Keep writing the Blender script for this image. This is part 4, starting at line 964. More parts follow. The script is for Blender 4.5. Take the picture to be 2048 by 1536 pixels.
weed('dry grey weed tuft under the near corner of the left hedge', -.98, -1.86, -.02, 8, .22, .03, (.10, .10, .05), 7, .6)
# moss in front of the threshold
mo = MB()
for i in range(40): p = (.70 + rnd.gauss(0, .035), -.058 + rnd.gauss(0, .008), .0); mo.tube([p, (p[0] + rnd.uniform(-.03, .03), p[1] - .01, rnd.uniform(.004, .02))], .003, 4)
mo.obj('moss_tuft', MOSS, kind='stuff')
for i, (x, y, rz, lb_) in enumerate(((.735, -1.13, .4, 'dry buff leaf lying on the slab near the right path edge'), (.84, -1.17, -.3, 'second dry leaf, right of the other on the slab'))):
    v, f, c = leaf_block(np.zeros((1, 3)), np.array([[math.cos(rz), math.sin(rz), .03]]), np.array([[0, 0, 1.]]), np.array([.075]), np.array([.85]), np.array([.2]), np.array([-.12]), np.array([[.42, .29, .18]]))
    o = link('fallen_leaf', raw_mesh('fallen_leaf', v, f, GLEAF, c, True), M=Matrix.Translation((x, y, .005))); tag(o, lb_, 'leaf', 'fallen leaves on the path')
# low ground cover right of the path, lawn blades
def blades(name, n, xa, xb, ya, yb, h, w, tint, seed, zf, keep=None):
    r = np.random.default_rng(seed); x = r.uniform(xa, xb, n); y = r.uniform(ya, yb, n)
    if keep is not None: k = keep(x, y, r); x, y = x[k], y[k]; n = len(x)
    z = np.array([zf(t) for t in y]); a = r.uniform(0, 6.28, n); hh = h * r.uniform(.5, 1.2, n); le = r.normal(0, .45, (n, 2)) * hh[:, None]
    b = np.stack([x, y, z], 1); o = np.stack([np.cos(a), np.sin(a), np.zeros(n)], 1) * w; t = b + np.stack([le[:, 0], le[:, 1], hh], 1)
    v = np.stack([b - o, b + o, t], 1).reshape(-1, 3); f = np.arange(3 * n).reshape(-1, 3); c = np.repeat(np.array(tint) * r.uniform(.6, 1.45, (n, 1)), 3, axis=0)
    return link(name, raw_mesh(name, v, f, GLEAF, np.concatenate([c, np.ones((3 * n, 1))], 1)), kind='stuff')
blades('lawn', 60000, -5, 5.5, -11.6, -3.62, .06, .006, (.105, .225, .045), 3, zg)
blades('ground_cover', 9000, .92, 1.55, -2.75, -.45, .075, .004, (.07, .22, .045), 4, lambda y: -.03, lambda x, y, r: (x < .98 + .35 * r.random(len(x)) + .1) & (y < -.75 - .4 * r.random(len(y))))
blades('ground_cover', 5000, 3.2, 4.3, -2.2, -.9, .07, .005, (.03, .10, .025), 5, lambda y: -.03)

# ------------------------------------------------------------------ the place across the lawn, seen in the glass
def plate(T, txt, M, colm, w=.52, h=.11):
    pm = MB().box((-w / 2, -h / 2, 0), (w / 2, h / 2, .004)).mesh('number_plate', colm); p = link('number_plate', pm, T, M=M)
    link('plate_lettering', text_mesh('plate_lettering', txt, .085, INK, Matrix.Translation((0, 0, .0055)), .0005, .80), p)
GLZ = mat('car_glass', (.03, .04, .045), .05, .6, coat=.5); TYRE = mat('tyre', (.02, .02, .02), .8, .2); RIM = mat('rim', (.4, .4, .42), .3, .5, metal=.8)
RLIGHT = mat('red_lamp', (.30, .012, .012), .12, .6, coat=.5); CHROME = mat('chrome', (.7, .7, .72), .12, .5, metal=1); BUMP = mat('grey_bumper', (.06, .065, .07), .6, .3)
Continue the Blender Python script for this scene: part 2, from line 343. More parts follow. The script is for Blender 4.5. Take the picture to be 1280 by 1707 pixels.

-- GIVEN REQUEST --
Retype the material in full, character for character.

-- SOLUTION FOR THIS PROBLEM --
Keep writing the Blender script for this image. This is part 4, starting at line 964. More parts follow. The script is for Blender 4.5. Take the picture to be 2048 by 1536 pixels.
weed('dry grey weed tuft under the near corner of the left hedge', -.98, -1.86, -.02, 8, .22, .03, (.10, .10, .05), 7, .6)
# moss in front of the threshold
mo = MB()
for i in range(40): p = (.70 + rnd.gauss(0, .035), -.058 + rnd.gauss(0, .008), .0); mo.tube([p, (p[0] + rnd.uniform(-.03, .03), p[1] - .01, rnd.uniform(.004, .02))], .003, 4)
mo.obj('moss_tuft', MOSS, kind='stuff')
for i, (x, y, rz, lb_) in enumerate(((.735, -1.13, .4, 'dry buff leaf lying on the slab near the right path edge'), (.84, -1.17, -.3, 'second dry leaf, right of the other on the slab'))):
    v, f, c = leaf_block(np.zeros((1, 3)), np.array([[math.cos(rz), math.sin(rz), .03]]), np.array([[0, 0, 1.]]), np.array([.075]), np.array([.85]), np.array([.2]), np.array([-.12]), np.array([[.42, .29, .18]]))
    o = link('fallen_leaf', raw_mesh('fallen_leaf', v, f, GLEAF, c, True), M=Matrix.Translation((x, y, .005))); tag(o, lb_, 'leaf', 'fallen leaves on the path')
# low ground cover right of the path, lawn blades
def blades(name, n, xa, xb, ya, yb, h, w, tint, seed, zf, keep=None):
    r = np.random.default_rng(seed); x = r.uniform(xa, xb, n); y = r.uniform(ya, yb, n)
    if keep is not None: k = keep(x, y, r); x, y = x[k], y[k]; n = len(x)
    z = np.array([zf(t) for t in y]); a = r.uniform(0, 6.28, n); hh = h * r.uniform(.5, 1.2, n); le = r.normal(0, .45, (n, 2)) * hh[:, None]
    b = np.stack([x, y, z], 1); o = np.stack([np.cos(a), np.sin(a), np.zeros(n)], 1) * w; t = b + np.stack([le[:, 0], le[:, 1], hh], 1)
    v = np.stack([b - o, b + o, t], 1).reshape(-1, 3); f = np.arange(3 * n).reshape(-1, 3); c = np.repeat(np.array(tint) * r.uniform(.6, 1.45, (n, 1)), 3, axis=0)
    return link(name, raw_mesh(name, v, f, GLEAF, np.concatenate([c, np.ones((3 * n, 1))], 1)), kind='stuff')
blades('lawn', 60000, -5, 5.5, -11.6, -3.62, .06, .006, (.105, .225, .045), 3, zg)
blades('ground_cover', 9000, .92, 1.55, -2.75, -.45, .075, .004, (.07, .22, .045), 4, lambda y: -.03, lambda x, y, r: (x < .98 + .35 * r.random(len(x)) + .1) & (y < -.75 - .4 * r.random(len(y))))
blades('ground_cover', 5000, 3.2, 4.3, -2.2, -.9, .07, .005, (.03, .10, .025), 5, lambda y: -.03)

# ------------------------------------------------------------------ the place across the lawn, seen in the glass
def plate(T, txt, M, colm, w=.52, h=.11):
    pm = MB().box((-w / 2, -h / 2, 0), (w / 2, h / 2, .004)).mesh('number_plate', colm); p = link('number_plate', pm, T, M=M)
    link('plate_lettering', text_mesh('plate_lettering', txt, .085, INK, Matrix.Translation((0, 0, .0055)), .0005, .80), p)
GLZ = mat('car_glass', (.03, .04, .045), .05, .6, coat=.5); TYRE = mat('tyre', (.02, .02, .02), .8, .2); RIM = mat('rim', (.4, .4, .42), .3, .5, metal=.8)
RLIGHT = mat('red_lamp', (.30, .012, .012), .12, .6, coat=.5); CHROME = mat('chrome', (.7, .7, .72), .12, .5, metal=1); BUMP = mat('grey_bumper', (.06, .065, .07), .6, .3)
Continue the Blender Python script for this scene: part 2, from line 343. More parts follow. The script is for Blender 4.5. Take the picture to be 1280 by 1707 pixels.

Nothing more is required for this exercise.